A sette mesi di distanza dal ciclone giudiziario che ha travolto le isole Egadi portando all’arresto dell’ex sindaco di Favignana Giuseppe Pagoto, è arrivato l’avviso di conclusione delle indagini per tutti i 26 indagati coinvolti nell’operazione Aegades. L’inchiesta messa a segno dai militari della guardia di finanza ha portato alla luce un sistema corruttivo politico-affaristico consolidato da tempo. Tutti sono accusati a vario titolo di corruzione, peculato, falso ideologico in atti pubblici, frode in pubbliche forniture, turbata libertà degli incanti e turbata libertà del procedimento di scelta del contraente, corruzione elettorale, abuso d’ufficio, smaltimento illecito di rifiuti pericolosi.
Sono diversi gli episodi contestati, cristallizzati nelle sedici pagine dell’avviso di conclusione delle indagini firmato dai sostituti procuratori Rossana Penna e Matteo Delfini: dalla gestione delle risorse e degli approvvigionamenti idrici, agli affidamenti di lavori e servizi pubblici dell’Area marina protetta delle Isole Egadi, alle attività ispettive di competenza della polizia municipale fino alle trattazioni di pertinenza del settore finanziario e dell’ufficio tecnico. Per gli investigatori, l’ex primo cittadino avrebbe instaurato un patto di ferro con l’allora comandante della polizia municipale Filippo Oliveri.
Secondo quanto emerso dalle intercettazioni, prima della tornata elettorale del 2018 l’obiettivo sarebbe stato quello di evitare di effettuare i controlli presso le attività commerciali per «non inimicarsi gli isolani elettori». In cambio Oliveri avrebbe ottenuto la nomina a responsabile dell’Area marina protetta e un contratto a tempo indeterminato. Scoperta anche una maxi frode sull’approvvigionamento idrico delle isole affidato alla società di navigazione Marnavi. Le navi avrebbero scaricato una quantità inferiore di acqua potabile rispetto a quella segnata nei documenti ufficiali. In cambio dei mancati controlli, il sindaco e altri esponenti politici avrebbero ottenuto soldi o assunzioni di favore.
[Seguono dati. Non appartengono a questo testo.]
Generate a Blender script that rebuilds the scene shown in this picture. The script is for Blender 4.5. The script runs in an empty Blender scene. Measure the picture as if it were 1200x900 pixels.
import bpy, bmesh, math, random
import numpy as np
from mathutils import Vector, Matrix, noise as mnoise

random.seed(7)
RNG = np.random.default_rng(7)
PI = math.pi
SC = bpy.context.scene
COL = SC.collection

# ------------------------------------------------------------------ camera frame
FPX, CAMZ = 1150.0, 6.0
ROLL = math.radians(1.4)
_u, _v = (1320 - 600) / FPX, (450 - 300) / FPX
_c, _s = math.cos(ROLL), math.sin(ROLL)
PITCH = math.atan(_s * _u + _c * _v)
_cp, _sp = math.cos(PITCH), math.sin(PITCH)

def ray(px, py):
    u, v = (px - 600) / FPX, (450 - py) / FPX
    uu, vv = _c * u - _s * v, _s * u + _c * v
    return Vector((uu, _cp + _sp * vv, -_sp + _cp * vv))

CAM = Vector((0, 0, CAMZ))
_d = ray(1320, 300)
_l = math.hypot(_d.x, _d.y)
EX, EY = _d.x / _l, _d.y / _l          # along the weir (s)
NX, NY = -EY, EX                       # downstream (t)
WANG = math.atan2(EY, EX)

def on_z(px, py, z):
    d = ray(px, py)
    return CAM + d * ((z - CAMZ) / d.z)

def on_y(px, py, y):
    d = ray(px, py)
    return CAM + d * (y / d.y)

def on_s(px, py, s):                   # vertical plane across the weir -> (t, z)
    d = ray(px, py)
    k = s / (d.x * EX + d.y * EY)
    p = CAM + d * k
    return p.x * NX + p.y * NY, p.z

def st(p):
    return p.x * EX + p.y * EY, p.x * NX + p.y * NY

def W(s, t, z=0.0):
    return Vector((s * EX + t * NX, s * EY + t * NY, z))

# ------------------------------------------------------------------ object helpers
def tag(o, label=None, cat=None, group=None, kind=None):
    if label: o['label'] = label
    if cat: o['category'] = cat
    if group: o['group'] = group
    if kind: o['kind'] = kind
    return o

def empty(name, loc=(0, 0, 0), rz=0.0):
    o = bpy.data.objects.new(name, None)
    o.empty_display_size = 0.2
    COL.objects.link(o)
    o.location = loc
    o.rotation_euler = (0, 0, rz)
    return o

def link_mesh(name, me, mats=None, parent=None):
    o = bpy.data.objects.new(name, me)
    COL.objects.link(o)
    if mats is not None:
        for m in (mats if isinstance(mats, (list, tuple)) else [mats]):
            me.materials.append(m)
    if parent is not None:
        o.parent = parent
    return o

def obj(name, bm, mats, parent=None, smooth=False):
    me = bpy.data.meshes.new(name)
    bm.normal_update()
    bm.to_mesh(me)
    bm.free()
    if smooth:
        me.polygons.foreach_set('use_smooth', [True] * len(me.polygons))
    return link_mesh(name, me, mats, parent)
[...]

Le contestazioni riguardano anche la gestione dell’Area marina protetta: l’ex direttore Stefano Donati è accusato di corruzione, in concorso con il sindaco, per l’assegnazione di alcuni servizi a due cooperative sociali di Favignana. Il primo cittadino avrebbe garantito la stabilizzazione del personale, in cambio dell’assunzione di persone che lo avevano sostenuto nel corso della campagna elettorale per le Amministrative del 2018. Tra i destinatari dell’avviso di conclusione delle indagini: l’ex assessore Giovanni Sammartano; il dipendente comunale Giovanni Febbraio; il dipendente dell’Eas Gaetano Surano; i comandanti delle navi che portano l’acqua a Favignana Francesco Martorana, Angelo Ribaudo e Emiliano Vitiello; Antonia Vittozzi, dipendente della Marnavi e il predecessore di Pagoto, Gaspare Ernandez che per l’accusa si sarebbe accorto degli illeciti all’interno del Comune. Stando a quanto emerso dalle indagini, il suo silenzio sarebbe stato comprato con l’elezione della figlia Kim alla carica di presidente della Commissione consiliare di vigilanza dell’Area marina protetta.